According to PMI®, Project Management Knowledge is represented by the knowledge of the standard PMBOK®. Project Managers demonstrate this knowledge if they get the CAPM® credential (Certified Associated in Project Management) or the PMP® credential (Project Management Professional). For this reason, the standard is focused on developing performance and personal competences.

Performance competences are developed in 5 competences units, which are broken down into 30 performance elements, which are broken down into 122 performance criteria, which are broken down into 168 types of evidence.

Personal competences are developed in 6 competences units, 25 performance elements, 90 performance criteria, and 251 types of evidence.




Therefore, any performance appraisal system based on PMI® standard should consider more than 400 possible evidences. Appraisers should be able to score more than 200 performance criteria. This extraordinary complexity makes such a system quite impracticable.

On the other hand, it does not seem very “natural”  this way of judging Project Managers, so systematically, by means of evidences. If we agree on the statement “a project should only finish when stakeholders meet or exceed their expectations”, then the best way to assess performance is a satisfaction survey.

When measuring soft skills, it does not seem quite wise looking for written evidence on how effective a Project Manager has been. Maybe that Project Manager we are evaluating has a real domain expertise and yet he never has heard of the PMBOK®. We could have someone who initiates the project brilliantly without writing a Project Charter.
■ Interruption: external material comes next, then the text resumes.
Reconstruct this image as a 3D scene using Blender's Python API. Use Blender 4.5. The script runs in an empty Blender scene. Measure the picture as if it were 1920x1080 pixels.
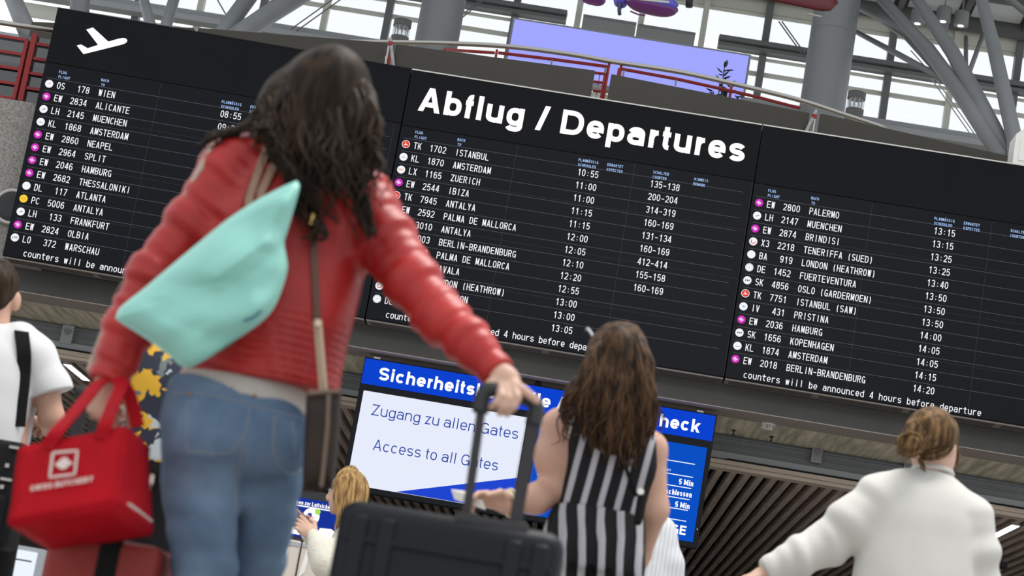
import bpy, bmesh, math, random
import numpy as np
from mathutils import Vector, Matrix, noise as mnoise

SC = bpy.context.scene
COL = SC.collection
random.seed(7)
RNG = np.random.default_rng(11)

# ------------------------------------------------------------------ camera
FPX = 4117.1                                   # focal length in pixels of a 1920 wide frame
PITCH, ROLL, YAW = 0.2066, 0.1722, 0.0503
CAM = np.array([0.0, 0.0, 0.25])
_f = np.array([-math.sin(YAW) * math.cos(PITCH), math.cos(YAW) * math.cos(PITCH), math.sin(PITCH)])
_r = np.array([math.cos(YAW), math.sin(YAW), 0.0])
_u = np.cross(_r, _f)
CR = _r * math.cos(ROLL) + _u * math.sin(ROLL)
CU = -_r * math.sin(ROLL) + _u * math.cos(ROLL)
CF = _f
cam_data = bpy.data.cameras.new('camera')
cam_data.sensor_width = 36.0
cam_data.lens = FPX / 1920.0 * 36.0
cam_data.clip_end = 400
cam_data.dof.use_dof = True
cam_data.dof.focus_distance = 20.3
cam_data.dof.aperture_fstop = 5.6
cam = bpy.data.objects.new('camera', cam_data)
COL.objects.link(cam)
cam.matrix_world = Matrix(((CR[0], CU[0], -CF[0], CAM[0]), (CR[1], CU[1], -CF[1], CAM[1]),
                           (CR[2], CU[2], -CF[2], CAM[2]), (0, 0, 0, 1)))
SC.camera = cam

# ------------------------------------------------------------------ world, lights, exposure
SC.view_settings.view_transform = 'Standard'
SC.view_settings.look = 'None'
SC.view_settings.gamma = 1.0
SC.view_settings.use_curve_mapping = False
SC.view_settings.exposure = 0.0
W = bpy.data.worlds.new('overcast_sky')
SC.world = W
W.use_nodes = True
_b = W.node_tree.nodes['Background']
_b.inputs[0].default_value = (0.93, 0.97, 1.0, 1)
_b.inputs[1].default_value = 1.15


def area_light(name, loc, target, sx, sy, power, color=(1, 1, 1)):
    d = bpy.data.lights.new(name, 'AREA')
    d.shape = 'RECTANGLE'; d.size = sx; d.size_y = sy; d.energy = power; d.color = color
    o = bpy.data.objects.new(name, d)
    COL.objects.link(o)
    o.location = loc
    o.rotation_euler = (Vector(target) - Vector(loc)).to_track_quat('-Z', 'Y').to_euler()
    return o


area_light('skylight_lamp', (1.5, 6.5, 9.0), (0, 6.0, 1.0), 5.0, 3.5, 700, (1.0, 0.96, 0.91))


# ------------------------------------------------------------------ pixel helpers (1920 x 1080 frame)
def ray(x, y):
    return CF * FPX + CR * (x - 960.0) - CU * (y - 540.0)


def at(x, y, Y):
    d = ray(x, y)
    return CAM + d * (Y / d[1])


def atz(x, y, Z):
    d = ray(x, y)
    return CAM + d * ((Z - CAM[2]) / d[2])


def atplane(x, y, P, n):
    d = ray(x, y)
    return CAM + d * (np.dot(np.asarray(P) - CAM, n) / np.dot(d, n))


# ------------------------------------------------------------------ materials
def mat(name, color, rough=0.6, metal=0.0, spec=0.5, noise=0.0, nscale=8.0, nstretch=(1, 1, 1), bump=0.0,
        bscale=40.0, bstretch=(1, 1, 1), emit=None, estr=1.0, alpha=1.0, sheen=0.0, dark=None, sss=0.0):
    m = bpy.data.materials.new(name)
    m.use_nodes = True
    nt = m.node_tree
    N = nt.nodes
    L = nt.links
    p = N['Principled BSDF']
    c = (color[0], color[1], color[2], 1)
    p.inputs['Base Color'].default_value = c
    p.inputs['Roughness'].default_value = rough
    p.inputs['Metallic'].default_value = metal
    p.inputs['Specular IOR Level'].default_value = spec
    if sheen: p.inputs['Sheen Weight'].default_value = sheen
    if sss:
        p.inputs['Subsurface Weight'].default_value = sss
        p.inputs['Subsurface Radius'].default_value = (0.012, 0.005, 0.003)
    if emit is not None:
        p.inputs['Emission Color'].default_value = (emit[0], emit[1], emit[2], 1)
        p.inputs['Emission Strength'].default_value = estr
    tc = N.new('ShaderNodeTexCoord')
    if noise > 0:
        mp = N.new('ShaderNodeMapping'); mp.inputs['Scale'].default_value = nstretch
        L.new(tc.outputs['Object'], mp.inputs[0])
        nz = N.new('ShaderNodeTexNoise'); nz.inputs['Scale'].default_value = nscale; nz.inputs['Detail'].default_value = 5
        L.new(mp.outputs[0], nz.inputs['Vector'])
        cr = N.new('ShaderNodeValToRGB')
        d = dark if dark is not None else tuple(v * (1 - noise) for v in color[:3])
        cr.color_ramp.elements[0].position = 0.33; cr.color_ramp.elements[0].color = (d[0], d[1], d[2], 1)
        cr.color_ramp.elements[1].position = 0.67; cr.color_ramp.elements[1].color = c
        L.new(nz.outputs[0], cr.inputs[0])
        L.new(cr.outputs[0], p.inputs['Base Color'])
    if bump > 0:
        mp = N.new('ShaderNodeMapping'); mp.inputs['Scale'].default_value = bstretch
        L.new(tc.outputs['Object'], mp.inputs[0])
        nz = N.new('ShaderNodeTexNoise'); nz.inputs['Scale'].default_value = bscale; nz.inputs['Detail'].default_value = 4
        L.new(mp.outputs[0], nz.inputs['Vector'])
        bp = N.new('ShaderNodeBump'); bp.inputs['Strength'].default_value = bump; bp.inputs['Distance'].default_value = 0.01
        L.new(nz.outputs[0], bp.inputs['Height'])
        L.new(bp.outputs[0], p.inputs['Normal'])
    return m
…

We could have someone who solves a conflict outstandingly without writing a line (maybe what he did was talking to people involved or simply made them talk).
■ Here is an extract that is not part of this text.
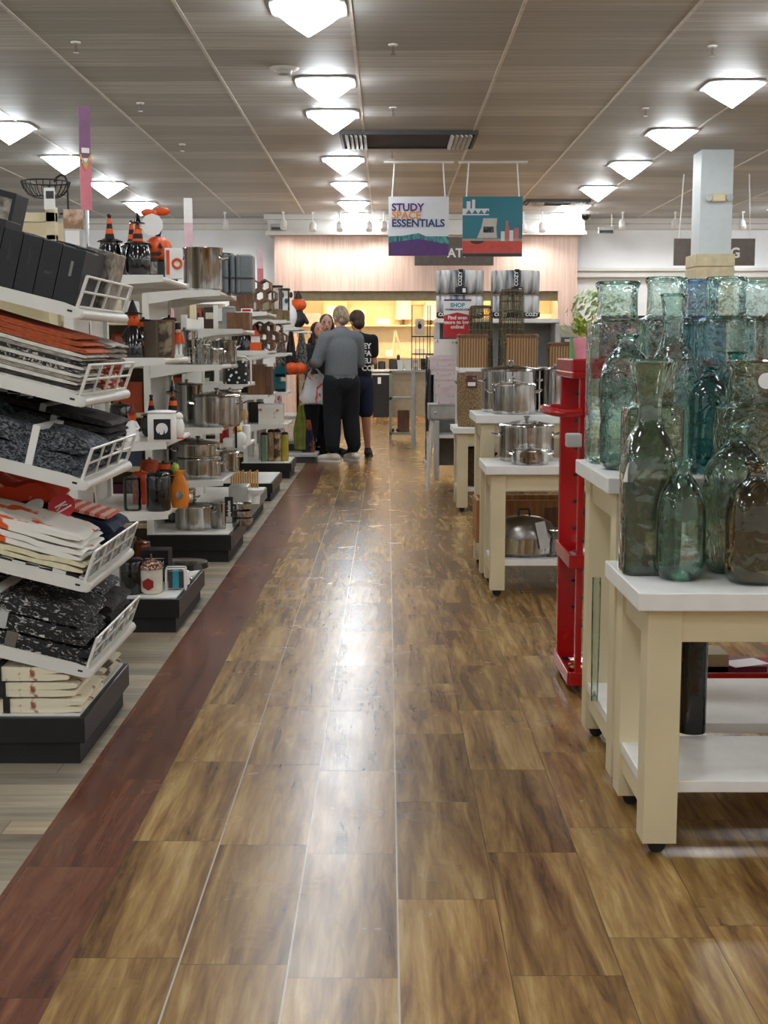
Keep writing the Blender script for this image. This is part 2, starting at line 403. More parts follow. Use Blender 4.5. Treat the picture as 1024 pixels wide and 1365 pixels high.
# ================= ROOM =================
CH = 3.66
def S(name, mb, mat, **k): return mb.build(name, mat, kind='structure', **k)
fm = MB()
fm.cur = 0; fm.add([(-.662, -5, 0), (12, -5, 0), (12, 25.6, 0), (-.662, 25.6, 0)], [(0, 1, 2, 3)])
fm.cur = 1; fm.add([(-.905, -5, 0), (-.662, -5, 0), (-.662, 25.6, 0), (-.905, 25.6, 0)], [(0, 1, 2, 3)])
fm.cur = 2; fm.add([(-12, -5, 0), (-.905, -5, 0), (-.905, 25.6, 0), (-12, 25.6, 0)], [(0, 1, 2, 3)])
S('floor', fm, [FLM, FLR, FLG])
ce = S('ceiling', MB().box(-12, 12, -5, 25.6, CH, CH+.1), CEIL)
TB = plain('ceiling_bar', (224, 219, 210), .4)
for i in range(-9, 10):
    x = -.26+1.22*i
    if abs(x) < 11.9: S('ceiling_bar', MB().box(x-.013, x+.013, -5, 24.9, CH-.006, CH), TB, parent=ce)
PL, PR, PY = XU(367, 24.3), XU(768, 24.3), 24.3
S('wall_left', MB().box(-12.1, -12, -5, 25.6, 0, CH), WALL)
S('wall_right', MB().box(12, 12.1, -5, 25.6, 0, CH), WALL)
S('wall_rear', MB().box(-12, 12, -5.1, -5, 0, CH), WALL)
S('wall_back', MB().box(-12, PL, 24.9, 25.6, 0, CH).box(PR, 12, 24.9, 25.6, 0, CH), WALL)
# wooden portal with a lit alcove
AL, AR = XU(392, 24.3), XU(743, 24.3)
zt, zh = ZV(314, PY), ZV(388, PY)
S('wall_panel', MB().box(PL, PR, PY, 24.5, zh, zt).box(PL, AL, PY, 25.6, 0, zh).box(AR, PR, PY, 25.6, 0, zh), PINKW)
S('wall_soffit', MB().box(PL-.1, PR+.1, PY-.15, 25.6, zt, CH).box(PL-.13, PR+.13, PY-.22, PY-.15, zt, zt+.07).box(PL-.16, PR+.16, PY-.28, PY-.15, CH-.09, CH), TRIM)
S('trim_1', MB().box(AL, AR, PY+.1, PY+.16, zh-.17, zh), OLIVE)
S('wall_alcove', MB().box(AL, AR, 25.5, 25.6, 0, zh).box(AL, AR, 24.5, 25.5, zh, zh+.05), ALC)
# crown and picture rail mouldings on the white wall
S('trim_2', MB().box(PR+.1, 12, 24.7, 24.9, CH-.1, CH).box(PR+.1, 12, 24.8, 24.9, CH-.2, CH-.1).box(PR, 12, 24.72, 24.9, ZV(370, 24.8), ZV(362, 24.8)).box(PR, 12, 24.66, 24.9, ZV(362, 24.8), ZV(358, 24.8)), TRIM, bevel=.01)
S('trim_3', MB().box(-12, PL-.1, 24.7, 24.9, CH-.1, CH).box(-12, PL-.1, 24.8, 24.9, CH-.2, CH-.1), TRIM, bevel=.01)
# pillar
px0, px1 = at(933, 300, 16.3)[0], at(976, 300, 16.3)[0]
SLAT = two('slatwall', (150, 138, 112), (214, 200, 168), 1, .6, (1, 1, 1))
S('wall_pillar', MB().box(px0, px1, 16.3, 16.75, 0, CH), plain('pillar_paint', (200, 208, 208), .5, 0, .02), bevel=.01)
sl = MB(); zc = ZV(338, 16.2)
for i in range(11):
    z1 = zc-i*.165; sl.box(px0-.05, px1+.03, 16.22, 16.8, z1-.15, z1)
sl.box(px0-.04, px1+.02, 16.24, 16.79, .1, zc-.01)
S('trim_4', sl, plain('slat_cream', (206, 192, 156), .55), bevel=.006)
# hvac slot in the ceiling
hx0, hx1 = -.75, 1.55
vy0, vy1 = fl(540, 193, CH)[1], fl(540, 174, CH)[1]
vy0, vy1 = min(vy0, vy1), max(vy0, vy1)
hx0, hx1 = fl(458, 184, CH)[0], fl(630, 184, CH)[0]
DKV = plain('vent_black', (20, 20, 20), .7)
def vent(x0, x1, y0, y1, label):
    t = thing('ceiling_vent', label, 'vent', ((x0+x1)/2, (y0+y1)/2, CH))
    a, b = (x1-x0)/2, (y1-y0)/2
    MB().box(-a, a, -b, b, -.03, -.002).build('backing', DKV, t)
    MB().box(-a-.03, a+.03, -b-.03, -b, -.045, 0).box(-a-.03, a+.03, b, b+.03, -.045, 0).box(-a-.03, -a, -b, b, -.045, 0).box(a, a+.03, -b, b, -.045, 0).build('frame', DGREY, t)
    for sx in (-1, 1):
        m = MB()
        for k in range(5): 
            x = sx*(a-.05-k*.05); m.add([(x-.018, -b+.02, -.05), (x+.018, -b+.02, -.07), (x+.018, b-.02, -.07), (x-.018, b-.02, -.05), (x-.018, -b+.02, -.03), (x+.018, -b+.02, -.05), (x+.018, b-.02, -.05), (x-.018, b-.02, -.03)], [(0, 1, 2, 3), (7, 6, 5, 4), (0, 4, 5, 1), (1, 5, 6, 2), (2, 6, 7, 3), (3, 7, 4, 0)])
        m.build('louver', LGREY, t)
vent(hx0, hx1, vy0, vy1, 'long black ceiling air vent with pale louvres, above the aisle')
x0, y0 = fl(702, 268, CH); x1, _ = fl(782, 268, CH)
vent(x0, x1, y0-.25, y0+.25, 'smaller dark ceiling air vent above and right of the teal picture sign')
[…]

Performance Appraisal Systems should be kept simple and understandable by everyone. There is no other profession more goal oriented than Project Management. Hence, you can measure Project Managers competence by measuring their project results on every project. You may not have to evaluate theoretical and practical knowledge, since the means are implicit in the ends.

If the project ends up with a 50% of cost overrun, and this is a big surprise, it is clear that Project Manager has not controlled the cost performance baseline, but we don’t need to evaluate if he is proficient about tools and techniques. What is the point of assessing if he is proficient or not in Earned Value Management? He has not met the project cost goal, period.

If the project ends up with every team member burnt out, it is evident this Project Manager has to improve his soft skills.

The paradigm of 7 habits of effectiveness can be seen as a structure of competences needed by a Project Manager to get private and public victories, to be regularly successful managing projects.

Stephen Covey said that the fairest evaluation system for knowledge workers is a 360º performance appraisal system based on the 7 habits paradigm. The evaluated person, his managers, colleagues and direct reports could easily score each of the 7 habits.

This blog recommends this alternative way of evaluating Project Managers, using the 7 habits of an Effective Project Manager.

One example of appraisal result could be as represented bellow:




When the project is finished, every stakeholder (client, sponsor, manager, PMO, experts, team members, etc.) will have a valid opinion on the Project Manager performance.

Everybody should know how to respond to questions like:
  1. Has the Project Manager been truly committed to the project?
  2. Has the Project Manager clarified what to do, early enough?
  3. Has the Project Manager controlled scope, schedule and cost?
  4. Has the Project Manager managed properly uncertainty and conflicts?
  5. Has the Project Manager communicated effectively?
  6. Has the Project Manager been a good leader?
  7. Has the Project Manager learned valuable things?